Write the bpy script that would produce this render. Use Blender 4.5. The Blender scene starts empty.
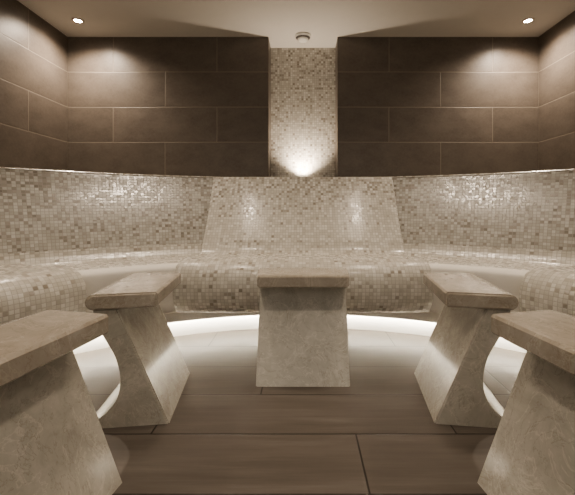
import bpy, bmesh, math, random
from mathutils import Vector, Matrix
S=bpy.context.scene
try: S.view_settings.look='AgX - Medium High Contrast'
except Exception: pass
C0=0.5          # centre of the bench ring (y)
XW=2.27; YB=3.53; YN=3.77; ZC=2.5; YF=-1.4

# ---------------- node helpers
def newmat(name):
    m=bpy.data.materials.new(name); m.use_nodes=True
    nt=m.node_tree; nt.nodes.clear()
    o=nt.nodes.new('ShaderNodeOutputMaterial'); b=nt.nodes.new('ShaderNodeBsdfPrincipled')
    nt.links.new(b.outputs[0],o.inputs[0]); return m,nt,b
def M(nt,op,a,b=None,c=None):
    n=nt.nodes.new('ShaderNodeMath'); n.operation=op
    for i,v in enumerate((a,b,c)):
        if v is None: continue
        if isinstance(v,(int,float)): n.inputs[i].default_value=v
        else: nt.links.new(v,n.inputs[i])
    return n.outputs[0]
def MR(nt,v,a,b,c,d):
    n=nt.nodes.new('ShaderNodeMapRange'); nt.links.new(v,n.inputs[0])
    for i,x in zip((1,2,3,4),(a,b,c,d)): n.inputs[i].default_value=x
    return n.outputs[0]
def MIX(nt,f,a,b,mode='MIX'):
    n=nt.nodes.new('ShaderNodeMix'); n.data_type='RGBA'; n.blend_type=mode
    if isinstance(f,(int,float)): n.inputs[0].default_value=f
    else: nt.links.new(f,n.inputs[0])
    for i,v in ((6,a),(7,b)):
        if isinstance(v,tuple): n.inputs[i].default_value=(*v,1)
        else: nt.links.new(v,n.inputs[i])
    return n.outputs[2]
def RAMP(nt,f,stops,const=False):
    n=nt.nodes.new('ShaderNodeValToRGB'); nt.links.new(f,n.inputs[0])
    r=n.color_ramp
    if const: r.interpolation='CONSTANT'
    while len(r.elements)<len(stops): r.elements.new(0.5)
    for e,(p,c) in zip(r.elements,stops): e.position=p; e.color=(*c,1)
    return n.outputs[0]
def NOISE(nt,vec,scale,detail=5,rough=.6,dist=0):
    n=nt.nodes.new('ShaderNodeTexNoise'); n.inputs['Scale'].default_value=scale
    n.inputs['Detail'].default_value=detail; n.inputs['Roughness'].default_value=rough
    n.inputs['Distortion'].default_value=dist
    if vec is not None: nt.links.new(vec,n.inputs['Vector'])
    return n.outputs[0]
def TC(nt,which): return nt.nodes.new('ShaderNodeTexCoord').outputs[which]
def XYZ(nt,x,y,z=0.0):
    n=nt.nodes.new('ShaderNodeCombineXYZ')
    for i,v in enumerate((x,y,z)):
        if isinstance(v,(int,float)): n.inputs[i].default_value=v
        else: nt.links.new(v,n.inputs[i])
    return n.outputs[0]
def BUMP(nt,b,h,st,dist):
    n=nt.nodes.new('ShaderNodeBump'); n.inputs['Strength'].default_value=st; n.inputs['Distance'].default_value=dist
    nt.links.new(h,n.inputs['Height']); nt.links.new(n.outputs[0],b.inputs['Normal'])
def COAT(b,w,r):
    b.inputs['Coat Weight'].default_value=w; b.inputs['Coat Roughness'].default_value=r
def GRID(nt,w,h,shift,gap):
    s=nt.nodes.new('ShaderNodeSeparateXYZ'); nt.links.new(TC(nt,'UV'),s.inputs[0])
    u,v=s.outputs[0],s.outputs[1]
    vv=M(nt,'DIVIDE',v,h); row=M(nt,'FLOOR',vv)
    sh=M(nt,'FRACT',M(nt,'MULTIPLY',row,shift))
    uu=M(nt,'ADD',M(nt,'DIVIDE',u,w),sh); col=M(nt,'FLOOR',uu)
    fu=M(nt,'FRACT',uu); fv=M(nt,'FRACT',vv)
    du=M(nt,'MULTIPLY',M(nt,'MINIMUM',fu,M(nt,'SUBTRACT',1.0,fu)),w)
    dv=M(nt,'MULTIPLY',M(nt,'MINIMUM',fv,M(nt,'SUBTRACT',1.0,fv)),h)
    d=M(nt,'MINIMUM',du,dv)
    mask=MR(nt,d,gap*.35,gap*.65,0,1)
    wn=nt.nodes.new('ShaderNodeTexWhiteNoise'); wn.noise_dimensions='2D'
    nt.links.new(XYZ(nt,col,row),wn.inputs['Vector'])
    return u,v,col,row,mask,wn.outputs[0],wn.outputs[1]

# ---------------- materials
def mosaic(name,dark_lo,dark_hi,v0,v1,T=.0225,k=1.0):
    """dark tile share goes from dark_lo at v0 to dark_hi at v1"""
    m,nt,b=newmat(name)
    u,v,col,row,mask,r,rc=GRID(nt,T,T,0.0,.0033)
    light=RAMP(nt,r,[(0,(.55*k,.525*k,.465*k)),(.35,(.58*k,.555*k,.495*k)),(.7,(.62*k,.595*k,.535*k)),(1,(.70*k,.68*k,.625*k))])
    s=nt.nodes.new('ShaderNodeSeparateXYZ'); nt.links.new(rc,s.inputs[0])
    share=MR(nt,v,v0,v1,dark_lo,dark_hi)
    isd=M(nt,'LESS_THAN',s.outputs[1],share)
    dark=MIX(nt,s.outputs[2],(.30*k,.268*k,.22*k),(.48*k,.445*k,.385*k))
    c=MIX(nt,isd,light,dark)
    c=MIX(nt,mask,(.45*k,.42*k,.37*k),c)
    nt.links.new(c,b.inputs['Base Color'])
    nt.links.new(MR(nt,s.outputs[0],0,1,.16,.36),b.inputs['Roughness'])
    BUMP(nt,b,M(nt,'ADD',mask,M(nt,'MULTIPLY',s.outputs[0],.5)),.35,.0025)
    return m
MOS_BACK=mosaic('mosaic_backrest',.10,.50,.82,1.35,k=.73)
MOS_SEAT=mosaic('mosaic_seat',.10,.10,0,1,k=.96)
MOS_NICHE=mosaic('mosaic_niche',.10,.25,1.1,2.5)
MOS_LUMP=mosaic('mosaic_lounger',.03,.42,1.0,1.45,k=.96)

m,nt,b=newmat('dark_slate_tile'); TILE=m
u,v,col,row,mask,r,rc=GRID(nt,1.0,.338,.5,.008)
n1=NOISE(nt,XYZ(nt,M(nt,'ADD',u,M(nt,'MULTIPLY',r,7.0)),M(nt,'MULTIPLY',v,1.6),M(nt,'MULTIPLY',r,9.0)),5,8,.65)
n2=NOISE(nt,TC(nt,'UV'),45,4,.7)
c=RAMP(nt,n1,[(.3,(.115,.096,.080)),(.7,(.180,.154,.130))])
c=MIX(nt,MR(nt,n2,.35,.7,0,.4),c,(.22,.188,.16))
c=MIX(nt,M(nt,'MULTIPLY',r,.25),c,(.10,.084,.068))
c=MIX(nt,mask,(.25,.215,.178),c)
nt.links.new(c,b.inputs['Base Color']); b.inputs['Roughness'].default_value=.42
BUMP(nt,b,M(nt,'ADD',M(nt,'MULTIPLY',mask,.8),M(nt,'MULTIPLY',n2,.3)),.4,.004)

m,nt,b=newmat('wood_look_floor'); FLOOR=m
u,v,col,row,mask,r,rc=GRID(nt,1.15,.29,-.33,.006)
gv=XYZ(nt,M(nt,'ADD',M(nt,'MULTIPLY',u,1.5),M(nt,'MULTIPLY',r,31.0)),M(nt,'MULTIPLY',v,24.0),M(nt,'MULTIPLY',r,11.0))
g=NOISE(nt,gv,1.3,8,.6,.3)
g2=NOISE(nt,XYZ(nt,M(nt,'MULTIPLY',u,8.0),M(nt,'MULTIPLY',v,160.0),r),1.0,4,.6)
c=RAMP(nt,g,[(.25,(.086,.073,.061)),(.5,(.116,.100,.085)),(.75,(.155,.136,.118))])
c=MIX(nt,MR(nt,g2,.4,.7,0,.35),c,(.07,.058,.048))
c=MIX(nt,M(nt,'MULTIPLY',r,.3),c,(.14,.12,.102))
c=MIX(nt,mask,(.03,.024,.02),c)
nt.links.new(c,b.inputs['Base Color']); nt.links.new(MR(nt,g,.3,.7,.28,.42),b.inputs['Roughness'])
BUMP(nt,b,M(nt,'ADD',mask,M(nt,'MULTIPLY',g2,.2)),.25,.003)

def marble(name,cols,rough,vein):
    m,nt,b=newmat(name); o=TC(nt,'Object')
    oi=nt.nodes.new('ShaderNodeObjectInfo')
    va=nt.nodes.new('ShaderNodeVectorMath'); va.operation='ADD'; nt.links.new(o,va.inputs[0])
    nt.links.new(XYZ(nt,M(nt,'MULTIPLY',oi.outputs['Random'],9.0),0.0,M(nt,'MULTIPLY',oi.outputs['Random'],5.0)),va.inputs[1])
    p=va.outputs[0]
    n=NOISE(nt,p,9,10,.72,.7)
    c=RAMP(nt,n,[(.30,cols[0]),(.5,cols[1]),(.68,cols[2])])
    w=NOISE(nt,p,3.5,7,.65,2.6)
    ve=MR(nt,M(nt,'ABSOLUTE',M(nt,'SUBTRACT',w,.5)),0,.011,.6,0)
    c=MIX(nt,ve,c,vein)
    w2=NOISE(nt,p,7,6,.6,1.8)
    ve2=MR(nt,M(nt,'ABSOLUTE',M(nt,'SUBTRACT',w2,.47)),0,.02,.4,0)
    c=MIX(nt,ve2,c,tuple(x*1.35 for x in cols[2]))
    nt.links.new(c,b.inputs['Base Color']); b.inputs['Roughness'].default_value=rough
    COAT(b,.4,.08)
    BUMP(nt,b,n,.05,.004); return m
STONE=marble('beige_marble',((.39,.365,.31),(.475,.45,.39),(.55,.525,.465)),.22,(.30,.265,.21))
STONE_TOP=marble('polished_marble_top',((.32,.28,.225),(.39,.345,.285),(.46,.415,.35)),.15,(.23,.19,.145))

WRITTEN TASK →
Please quote the lines of the material, beginning with the first and ending with the one that contains "XW=2.27; YB=3.53; YN=3.77; ZC=2.5; YF=-1.4", exactly as written and without any pictures.

SOLVED PROBLEM →
Write the bpy script that would produce this render. Use Blender 4.5. The Blender scene starts empty.
import bpy, bmesh, math, random
from mathutils import Vector, Matrix
S=bpy.context.scene
try: S.view_settings.look='AgX - Medium High Contrast'
except Exception: pass
C0=0.5          # centre of the bench ring (y)
XW=2.27; YB=3.53; YN=3.77; ZC=2.5; YF=-1.4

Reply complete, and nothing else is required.